Un terme «réducteur et attrape-tout», selon le patron de l’Ofpra
La jeune Khatira est pourtant un exemple de cette dérive. En 2021, l’adolescente – alors âgée de 14 ans – fuit avec ses parents un mariage forcé qui l’attend en Afghanistan pour s’installer en France. La demande d’asile de la jeune fille est rejetée. La raison est écrite noir sur blanc : la famille n’est pas assez «occidentalisée», selon la CNDA. Dans sa décision, la cour demande même à la famille d’«apporter les éléments de son occidentalisation». «Ce critère n’est pas du tout objectif, clair, défini», regrette Férielle Kati, qui est aussi l’avocate de la famille. «C’était ahurissant», se souvient Mounir Satouri, eurodéputé EE-LV qui avait invité l’adolescente au Parlement à Strasbourg pour médiatiser son cas. «Quand je l’ai rencontrée, nous avons déjeuné au restaurant : elle mangeait avec sa fourchette et son couteau, elle s’est assise sur une chaise, elle n’a pas demandé à s’asseoir par terre, elle est comme n’importe quel enfant de son âge», ironise-t-il, estimant que «l’argument est tellement caricatural qu’il n’y a pas d’autre manière d’y répondre». «C’est tendancieux de conditionner une protection à une occidentalisation. Il y a un arrière-fond d’islamophobie. Si l’on suit ce raisonnement, quelqu’un qui irait à la mosquée, porterait le voile ou ne consulterait pas les réseaux sociaux ne serait pas occidentalisé», fulmine Daniel Martin.

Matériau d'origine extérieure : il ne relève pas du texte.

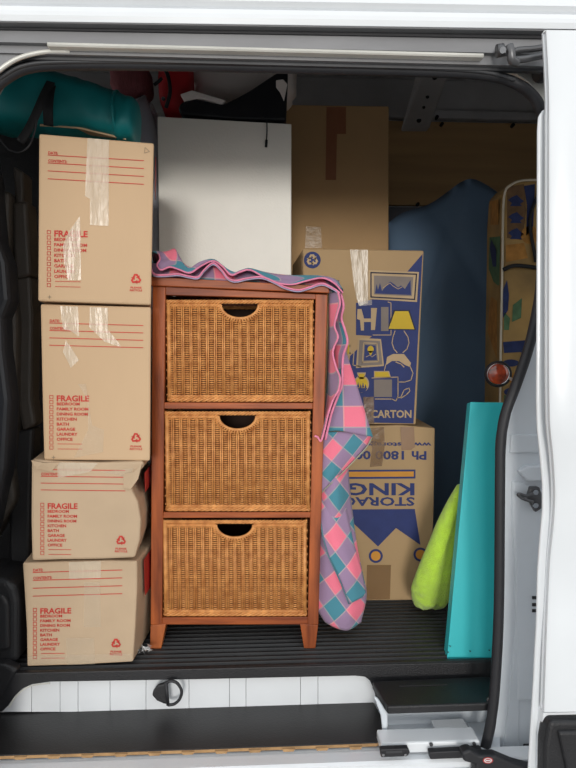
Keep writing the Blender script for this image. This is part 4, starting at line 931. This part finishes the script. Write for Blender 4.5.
# teal duffel bag with black straps
db = thing('duffel_bag', at(70, 105, 1.58), 'teal nylon duffel bag with a black strap on top of the left carton stack', 'bag')
mb = MB(); NS_ = 26; NR = 24
prof_ = [(-60, 100, .02), (-52, 100, .07), (-20, 98, .083), (20, 100, .080), (60, 105, .072), (95, 112, .066), (118, 117, .062), (128, 119, .060), (135, 119.5, .052), (138, 120, .03)]
cc = catmull([Vector((at(x, y, 1.54).x, at(x, y, 1.54).z, r_)) for x, y, r_ in prof_], 5)
for c in cc:
    for i in range(NR):
        a = 2 * math.pi * i / NR; e = .7
        ca, sa = math.cos(a), math.sin(a); x = c.x; y = 1.545 + c.z * 1.05 * math.copysign(abs(ca) ** e, ca); z = c.y + c.z * .93 * math.copysign(abs(sa) ** e, sa)
        q = Vector((x, y, z)); d = noise.noise(q * 13) * .013 + noise.noise(Vector((x * 40, z * 14, y * 14))) * .006; mb.v.append((x, y + ca * d, z + sa * d))
for k in range(len(cc) - 1):
    for i in range(NR): mb.f.append((k * NR + i, k * NR + (i + 1) % NR, (k + 1) * NR + (i + 1) % NR, (k + 1) * NR + i))
mb.f += [tuple(range(NR)), tuple(range((len(cc) - 1) * NR, len(cc) * NR))[::-1]]
mb.build('bag_body', M['duffel'], db, smooth=True)
def band(name, pts, wd, m, parent, th=.003, face=None):
    P = resample(catmull(pts, 6), 26); mb = MB()
    for i, q in enumerate(P):
        d = (P[min(i + 1, 25)] - P[max(i - 1, 0)]).normalized(); s_ = d.cross(Vector((0, -1, 0)));
        if s_.length < .2: s_ = Vector((1, 0, 0))
        s_.normalize(); mb.v += [tuple(q - s_ * wd / 2), tuple(q + s_ * wd / 2)]
    for i in range(25): mb.f.append((2 * i, 2 * i + 1, 2 * i + 3, 2 * i + 2))
    return mb.build(name, m, parent, smooth=True, solid=th)
band('carry_strap', [at(54, 80, 1.50), at(50, 90, 1.462), at(48, 108, 1.448), at(48.5, 126, 1.462)], .023, M['strap'], db)
band('carry_strap', [at(51, 82, 1.47), at(43, 98, 1.452), at(36, 114, 1.45), at(28, 130, 1.45), at(20, 142, 1.45)], .020, mat('worn_black_webbing', (44, 44, 46), .7), db)
mb = MB(); r_ = .064; c = cc[32]
mb.tube([Vector((at(119, 112, 1.54).x, 1.545 + math.cos(a) * r_ * 1.03, at(119, 117, 1.54).z + math.sin(a) * r_ * .93)) for a in [2 * math.pi * i / 24 for i in range(25)]], .0035, 6, caps=False); mb.build('end_seam', M['duffel'], db, smooth=True)

# plastic-wrapped bundle behind the carton stack, with something knitted on it
def blob(name, m, parent, c, r, seed=0, amp=.25, fr=5, e=.8, nu=28, nv=18, floor_z=None, ceil_z=None, stretch=None):
    mb = MB(); c = Vector(c)
    for j in range(nv + 1):
        ph = math.pi * j / nv
        for i in range(nu):
            a = 2 * math.pi * i / nu; s3 = (math.copysign(abs(math.cos(a)) ** e, math.cos(a)) * math.sin(ph) ** e, math.copysign(abs(math.sin(a)) ** e, math.sin(a)) * math.sin(ph) ** e, math.copysign(abs(math.cos(ph)) ** e, math.cos(ph)))
            k = 1 + amp * noise.noise(Vector(s3) * fr * .35 + Vector((seed, 0, 0))) + amp * .3 * noise.noise(Vector(s3) * fr + Vector((seed, 5, 0)))
            q = c + Vector((s3[0] * r[0], s3[1] * r[1], s3[2] * r[2])) * k
            if stretch: q = stretch(q)
            if floor_z is not None: q.z = max(q.z, floor_z)
            if ceil_z is not None: q.z = min(q.z, ceil_z)
            mb.v.append(tuple(q))
    for j in range(nv):
        for i in range(nu): mb.f.append((j * nu + i, j * nu + (i + 1) % nu, (j + 1) * nu + (i + 1) % nu, (j + 1) * nu + i))
    o = mb.build(name, m, parent, smooth=True)
    bm = bmesh.new(); bm.from_mesh(o.data); bmesh.ops.remove_doubles(bm, verts=bm.verts, dist=.0004); bm.to_mesh(o.data); bm.free()
    return o
wb = thing('wrapped_bundle', (-.52, 2.05, 0), 'cloudy plastic-wrapped bundle standing between the top carton and the white cabinet', 'bundle')
blob('bundle_core', M['wrap'], wb, (-.515, 2.05, .775), (.105, .13, .775), 3, .04, 6, e=.35, floor_z=.004)
blob('plastic_film', M['film'], wb, (-.515, 2.05, .78), (.115, .15, .778), 4, .06, 8, e=.3, floor_z=.002)
blob('knitted_cushion', M['pinkfab'], None, at(133, 84, 2.0), (.062, .08, .055), 8, .1, 5, e=.6); tag(bpy.data.objects['knitted_cushion'], 'dusky pink ribbed cushion tucked behind the teal bag', 'cushion')

ztop = zl
# red bag, grey bundle, black jacket on the white cabinet
rb_ = thing('red_bag', at(178, 100, 1.98), 'red fabric bag with a black handle standing on the white cabinet at its left end', 'bag')
blob('bag_body', M['redbag'], rb_, at(177, 84, 1.98) , (.05, .07, .115), 11, .12, 4, e=.55, floor_z=zl + .001)
mb = MB(); mb.tube(catmull([at(162, 64, 1.90), at(168, 76, 1.89), at(170, 92, 1.89), at(166, 108, 1.9)], 5), .006, 8)
mb.tube(catmull([at(154, 85, 1.885), at(158, 82, 1.885), at(162, 78, 1.885)], 4), .005, 8); mb.build('handle', M['strap'], rb_, smooth=True)
mb = MB(); c = at(163.5, 99, 1.885); mb.tube([c, c + Vector((0, -.004, 0))], .006, 10); mb.build('snap', M['chrome'], rb_)
zr_ = zr
gb = blob('grey_blanket', M['greyfab'], None, at(243, 82, 2.08), (.172, .085, .088), 17, .18, 5, e=.6, floor_z=zl - .005)
tag(gb, 'pale grey blanket bundled on top of the white cabinet', 'blanket')
bj = thing('black_jacket', at(235, 112, 1.92), 'black nylon jacket with a white patch lying on the white cabinet', 'jacket')
# jacket: a crumpled shape with its outline rising to the right
jk = [(178, 106), (183, 101), (195, 98), (208, 101), (222, 104), (236, 98), (250, 90), (262, 82), (274, 74), (283, 68.5), (288, 70), (287, 90), (286, 121), (232, 119.5), (184, 115), (179, 112)]
FJ = Face(1.875)
o = prism('jacket_body', FJ, jk, 0, .085, M['blackfab'], bj, bevel=.012, seg=3)
prism('white_patch', Face(1.871), [(276, 80), (283, 79), (287.5, 84), (284, 101), (280, 92), (276, 87)], 0, .006, M['greyfab'], bj, bevel=.002)
prism('white_patch', Face(1.874), [(180, 94), (192, 90), (226, 100), (222, 104), (200, 98), (184, 101)], 0, .02, M['greyfab'], bj, bevel=.003)
mb = MB(); mb.tube(catmull([at(262, 116, 1.85), at(266, 120, 1.845), at(267, 128, 1.848), at(266.5, 140, 1.85)], 5), .0018, 6); mb.tube([at(266.5, 140, 1.85), at(266, 147, 1.85)], .004, 8); mb.build('drawstring', M['strap'], bj)

# scrap of crumpled film by the lowest carton
mb = MB()
for k in range(26):
    c = hz(143 + random.uniform(-8, 7), 652 + random.uniform(-3, 4), .004); a = [c + Vector((random.uniform(-.009, .009), random.uniform(-.008, .008), random.uniform(0, .02))) for _ in range(3)]
    mb.add([(v.x, v.y, max(.001, v.z)) for v in a], [(0, 1, 2)])
o = mb.build('film_scrap', M['foil']); tag(o, 'crumpled scrap of shiny clear film on the floor by the lowest carton', 'scrap')

# every printed / body part keeps its thing's origin; nothing else to add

Ces cas embarrassent désormais les magistrats, avocats, associations, ainsi que les demandeurs d’asile eux-mêmes, car ils demandent de définir ce qu’est une personne occidentalisée, selon des critères soumis à interprétation. «Je prends mes distances avec ce terme que je place entre guillemets parce qu’il est réducteur et attrape-tout», estime le patron de l’Ofpra – qui a pris soin de ne jamais l’utiliser lors de notre entretien. «Ce sont des dossiers assez difficiles à traiter», reconnaît un juge à la CNDA sous couvert d’anonymat. «Pour être considéré comme “occidentalisé”, il faut cocher beaucoup de cases. On va attendre de la personne qu’elle parle français, qu’elle déclare qu’elle écoute de la musique occidentale, qu’elle rejette les traditions afghanes. Il y a un élément objectif qui entre en ligne de compte, c’est la durée de vie sur le territoire français. Mais ça peut mettre mal à l’aise, en effet, car ce n’est pas parce que vous allez à la mosquée que vous n’êtes pas occidentalisé. Et ce n’est pas parce que vous allez à l’église que vous l’êtes…» poursuit-il.

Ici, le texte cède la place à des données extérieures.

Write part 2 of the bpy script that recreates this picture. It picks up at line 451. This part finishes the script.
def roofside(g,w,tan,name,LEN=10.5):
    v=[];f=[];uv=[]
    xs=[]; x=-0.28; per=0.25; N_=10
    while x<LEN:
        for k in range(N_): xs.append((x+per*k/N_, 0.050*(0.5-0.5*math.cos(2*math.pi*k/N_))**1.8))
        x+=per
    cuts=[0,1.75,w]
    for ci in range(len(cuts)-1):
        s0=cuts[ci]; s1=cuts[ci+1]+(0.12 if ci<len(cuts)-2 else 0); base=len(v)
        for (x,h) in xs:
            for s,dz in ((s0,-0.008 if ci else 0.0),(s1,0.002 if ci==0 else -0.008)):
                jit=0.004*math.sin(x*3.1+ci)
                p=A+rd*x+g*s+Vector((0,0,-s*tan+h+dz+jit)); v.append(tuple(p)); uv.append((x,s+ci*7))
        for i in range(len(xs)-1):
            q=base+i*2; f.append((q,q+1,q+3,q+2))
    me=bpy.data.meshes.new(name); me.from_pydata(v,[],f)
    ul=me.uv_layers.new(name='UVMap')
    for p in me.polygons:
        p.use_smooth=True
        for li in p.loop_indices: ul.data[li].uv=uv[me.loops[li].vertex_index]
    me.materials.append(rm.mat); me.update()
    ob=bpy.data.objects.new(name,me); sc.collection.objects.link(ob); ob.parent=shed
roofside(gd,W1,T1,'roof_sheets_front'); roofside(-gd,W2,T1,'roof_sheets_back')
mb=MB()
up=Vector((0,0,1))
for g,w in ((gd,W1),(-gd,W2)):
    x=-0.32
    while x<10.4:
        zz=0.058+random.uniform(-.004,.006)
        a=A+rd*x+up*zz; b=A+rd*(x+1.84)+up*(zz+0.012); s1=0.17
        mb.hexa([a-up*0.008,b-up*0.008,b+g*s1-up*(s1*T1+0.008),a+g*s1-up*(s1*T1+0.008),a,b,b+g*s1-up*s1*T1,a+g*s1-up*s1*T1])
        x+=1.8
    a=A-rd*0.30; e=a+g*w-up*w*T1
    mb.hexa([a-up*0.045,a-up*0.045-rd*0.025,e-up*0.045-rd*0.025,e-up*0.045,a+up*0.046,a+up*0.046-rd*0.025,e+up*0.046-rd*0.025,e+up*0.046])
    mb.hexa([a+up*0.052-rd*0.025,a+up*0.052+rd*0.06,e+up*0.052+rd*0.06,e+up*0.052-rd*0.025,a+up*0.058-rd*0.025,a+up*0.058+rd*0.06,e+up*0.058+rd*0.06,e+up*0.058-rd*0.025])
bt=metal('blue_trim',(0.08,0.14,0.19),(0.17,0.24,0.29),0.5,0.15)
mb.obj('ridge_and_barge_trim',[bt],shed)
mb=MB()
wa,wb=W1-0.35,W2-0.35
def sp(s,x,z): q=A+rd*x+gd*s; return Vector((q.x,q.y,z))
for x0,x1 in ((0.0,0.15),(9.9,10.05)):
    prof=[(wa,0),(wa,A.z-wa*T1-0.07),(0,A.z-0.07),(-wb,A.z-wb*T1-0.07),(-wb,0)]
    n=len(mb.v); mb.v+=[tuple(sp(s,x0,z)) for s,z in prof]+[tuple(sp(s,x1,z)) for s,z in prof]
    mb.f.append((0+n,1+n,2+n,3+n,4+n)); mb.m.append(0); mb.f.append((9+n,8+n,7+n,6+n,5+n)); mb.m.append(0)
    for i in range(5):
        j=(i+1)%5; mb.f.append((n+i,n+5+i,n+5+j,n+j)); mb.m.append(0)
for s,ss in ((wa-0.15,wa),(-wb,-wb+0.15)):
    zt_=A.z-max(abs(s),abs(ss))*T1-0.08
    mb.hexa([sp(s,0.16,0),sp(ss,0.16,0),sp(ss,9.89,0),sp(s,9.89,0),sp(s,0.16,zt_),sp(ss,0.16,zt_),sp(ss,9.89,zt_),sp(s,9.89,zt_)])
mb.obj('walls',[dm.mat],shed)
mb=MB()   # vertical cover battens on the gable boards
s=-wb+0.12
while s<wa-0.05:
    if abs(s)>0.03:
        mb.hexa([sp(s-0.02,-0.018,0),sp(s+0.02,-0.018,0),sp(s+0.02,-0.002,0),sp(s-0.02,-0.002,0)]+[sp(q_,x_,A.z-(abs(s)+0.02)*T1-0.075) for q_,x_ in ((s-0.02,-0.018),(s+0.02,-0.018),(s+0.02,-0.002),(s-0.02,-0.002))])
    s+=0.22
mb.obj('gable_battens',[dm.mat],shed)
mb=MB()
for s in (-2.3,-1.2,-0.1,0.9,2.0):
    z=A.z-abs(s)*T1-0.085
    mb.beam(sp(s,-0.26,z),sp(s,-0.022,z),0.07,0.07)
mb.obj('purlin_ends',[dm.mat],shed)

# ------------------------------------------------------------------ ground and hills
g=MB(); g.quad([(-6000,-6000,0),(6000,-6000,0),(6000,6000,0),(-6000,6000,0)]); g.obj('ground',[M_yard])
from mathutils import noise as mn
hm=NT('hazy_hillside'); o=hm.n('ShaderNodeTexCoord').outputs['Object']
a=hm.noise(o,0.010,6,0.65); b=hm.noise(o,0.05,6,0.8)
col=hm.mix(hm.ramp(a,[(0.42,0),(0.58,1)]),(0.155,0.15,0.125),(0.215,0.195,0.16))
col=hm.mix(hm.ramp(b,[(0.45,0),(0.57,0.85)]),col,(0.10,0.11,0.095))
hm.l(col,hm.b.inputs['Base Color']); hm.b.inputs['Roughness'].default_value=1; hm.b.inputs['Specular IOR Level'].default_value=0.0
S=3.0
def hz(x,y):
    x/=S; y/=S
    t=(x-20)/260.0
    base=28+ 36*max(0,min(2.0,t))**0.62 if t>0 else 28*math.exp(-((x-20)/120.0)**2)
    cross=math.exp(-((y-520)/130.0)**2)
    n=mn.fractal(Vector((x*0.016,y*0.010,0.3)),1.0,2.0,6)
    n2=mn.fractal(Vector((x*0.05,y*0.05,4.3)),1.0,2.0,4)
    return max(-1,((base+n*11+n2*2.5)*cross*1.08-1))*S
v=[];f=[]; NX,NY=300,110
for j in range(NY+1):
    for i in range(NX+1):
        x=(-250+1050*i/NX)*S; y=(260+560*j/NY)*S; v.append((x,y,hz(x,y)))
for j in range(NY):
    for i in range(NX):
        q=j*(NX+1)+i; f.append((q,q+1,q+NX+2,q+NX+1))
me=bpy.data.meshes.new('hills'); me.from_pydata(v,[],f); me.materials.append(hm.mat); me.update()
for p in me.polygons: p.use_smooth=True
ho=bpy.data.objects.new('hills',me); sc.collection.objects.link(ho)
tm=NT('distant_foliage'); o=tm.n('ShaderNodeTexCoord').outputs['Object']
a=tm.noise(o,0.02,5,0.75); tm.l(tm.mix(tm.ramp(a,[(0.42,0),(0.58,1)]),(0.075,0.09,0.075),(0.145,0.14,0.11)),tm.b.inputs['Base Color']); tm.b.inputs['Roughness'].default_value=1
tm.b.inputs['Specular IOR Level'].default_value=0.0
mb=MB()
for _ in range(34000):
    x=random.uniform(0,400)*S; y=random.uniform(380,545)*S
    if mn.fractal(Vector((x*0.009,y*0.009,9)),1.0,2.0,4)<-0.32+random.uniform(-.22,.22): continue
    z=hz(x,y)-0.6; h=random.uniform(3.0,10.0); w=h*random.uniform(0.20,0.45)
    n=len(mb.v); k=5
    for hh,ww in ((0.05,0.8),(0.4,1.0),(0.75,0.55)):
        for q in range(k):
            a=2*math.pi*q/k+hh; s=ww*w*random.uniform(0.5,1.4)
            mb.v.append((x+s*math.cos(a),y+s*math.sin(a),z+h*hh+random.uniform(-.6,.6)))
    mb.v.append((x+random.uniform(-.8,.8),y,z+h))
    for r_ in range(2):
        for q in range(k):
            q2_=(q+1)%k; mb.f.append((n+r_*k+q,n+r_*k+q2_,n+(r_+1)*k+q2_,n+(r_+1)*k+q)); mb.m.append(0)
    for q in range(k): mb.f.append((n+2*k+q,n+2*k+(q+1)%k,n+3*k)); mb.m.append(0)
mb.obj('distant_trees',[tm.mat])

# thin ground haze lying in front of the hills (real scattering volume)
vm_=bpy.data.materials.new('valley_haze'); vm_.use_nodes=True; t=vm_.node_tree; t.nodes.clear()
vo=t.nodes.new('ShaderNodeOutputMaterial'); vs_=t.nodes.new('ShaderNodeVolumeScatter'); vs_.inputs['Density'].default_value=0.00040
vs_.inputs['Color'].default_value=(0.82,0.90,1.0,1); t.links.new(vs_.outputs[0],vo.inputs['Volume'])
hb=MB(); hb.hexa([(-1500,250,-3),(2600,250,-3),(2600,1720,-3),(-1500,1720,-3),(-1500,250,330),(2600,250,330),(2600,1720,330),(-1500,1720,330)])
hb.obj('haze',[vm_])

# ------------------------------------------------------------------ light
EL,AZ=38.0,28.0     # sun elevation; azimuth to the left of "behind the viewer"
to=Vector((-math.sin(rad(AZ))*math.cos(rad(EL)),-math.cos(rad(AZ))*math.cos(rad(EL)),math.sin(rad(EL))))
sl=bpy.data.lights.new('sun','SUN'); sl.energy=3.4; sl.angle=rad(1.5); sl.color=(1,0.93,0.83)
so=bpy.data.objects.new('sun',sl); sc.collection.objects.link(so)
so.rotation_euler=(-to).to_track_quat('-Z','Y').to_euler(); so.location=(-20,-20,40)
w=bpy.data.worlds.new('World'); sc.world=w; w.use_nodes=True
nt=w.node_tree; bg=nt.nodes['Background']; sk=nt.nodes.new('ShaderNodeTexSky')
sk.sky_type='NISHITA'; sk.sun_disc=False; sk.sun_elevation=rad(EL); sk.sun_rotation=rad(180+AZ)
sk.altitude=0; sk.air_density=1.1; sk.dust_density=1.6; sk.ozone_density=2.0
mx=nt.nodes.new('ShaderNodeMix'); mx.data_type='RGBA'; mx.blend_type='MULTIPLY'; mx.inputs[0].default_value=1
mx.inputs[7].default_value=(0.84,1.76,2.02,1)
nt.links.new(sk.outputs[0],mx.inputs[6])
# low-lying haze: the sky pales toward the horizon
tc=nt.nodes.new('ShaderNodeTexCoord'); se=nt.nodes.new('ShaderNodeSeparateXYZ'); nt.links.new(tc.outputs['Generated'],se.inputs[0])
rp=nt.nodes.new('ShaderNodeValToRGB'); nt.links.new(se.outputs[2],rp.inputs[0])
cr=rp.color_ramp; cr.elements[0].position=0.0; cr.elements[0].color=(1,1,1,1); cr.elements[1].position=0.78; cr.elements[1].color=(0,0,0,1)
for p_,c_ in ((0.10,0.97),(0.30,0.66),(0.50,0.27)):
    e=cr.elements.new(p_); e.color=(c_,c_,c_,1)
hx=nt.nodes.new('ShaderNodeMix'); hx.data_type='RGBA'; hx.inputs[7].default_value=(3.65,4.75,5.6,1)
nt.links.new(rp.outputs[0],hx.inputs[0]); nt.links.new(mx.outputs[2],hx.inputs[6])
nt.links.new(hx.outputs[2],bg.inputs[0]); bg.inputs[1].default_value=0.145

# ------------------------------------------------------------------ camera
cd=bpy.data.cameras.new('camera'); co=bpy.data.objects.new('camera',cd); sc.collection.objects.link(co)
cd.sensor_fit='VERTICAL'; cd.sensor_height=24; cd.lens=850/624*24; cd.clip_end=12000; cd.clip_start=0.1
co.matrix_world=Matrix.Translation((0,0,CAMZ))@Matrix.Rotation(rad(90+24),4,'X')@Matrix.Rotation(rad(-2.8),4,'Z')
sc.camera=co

Selon l’avocate interrogée, cette notion sert désormais autant qu’elle dessert. Et elle «ouvre à des thèses du type assimilation qu’on avait plutôt l’habitude de voir en préfecture». Depuis, Khatira et ses parents ont obtenu le statut de réfugiés lors du réexamen de leur demande. Y.M. a, lui, déposé un recours auprès de la CNDA où il sera peut-être à nouveau questionné… sur son «occidentalisation».
(1) La protection subsidiaire bénéficie à une personne qui ne remplit pas les conditions d’obtention du statut de réfugié, mais qui prouve qu’elle est exposée dans son pays d’origine à la peine de mort, à une exécution ou à une menace en raison d’un conflit armé.